Millennial females—part of the next generation of homeowners—could play a huge part in this growth. In November 2014 polling from Better Homes and Gardens, US female homeowners in the under-35 age group consistently overindexed for usage and interest in smart-home technology features when compared with all women surveyed.

When asked about the smart-home features they were currently using, millennial females were most likely use DVRs (29%, vs. 19% for respondents overall). Smart door locks, appliances and sound systems were also popular, each used by 26% of women younger than 35, compared with respective rates of 14%, 14% and 13% among all respondents.

Millennial women were far more excited to take smart-home technology usage to the next level, too. More than half were interested in using smart heating and cooling systems, outside lighting and security cameras in the future, compared with response rates lower than 40% among all females polled. In all, millennial women showed a higher interest than other age groups did in using smart-home features in the future.

Attitudes Toward Smart-Home Technologies According to US Female Homeowners, by Age, Nov 2014 (% of respondents in each group)

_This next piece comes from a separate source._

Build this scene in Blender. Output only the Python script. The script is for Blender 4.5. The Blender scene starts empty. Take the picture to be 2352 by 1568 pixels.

When asked about their attitudes toward smart-home technology, millennial females’ extreme enthusiasm rang true: 61% said they were excited about smart-home technology—21 percentage points above the average. While the younger cohort agreed with females of all ages that smart-home devices cost a lot of money, they were more likely to view these as a good home investment for the long term, and they overindexed in the opinion that this technology was customizable to their budget. Millennial respondents also viewed smart-home technology as something that made their homes safer and considered it a time-saver.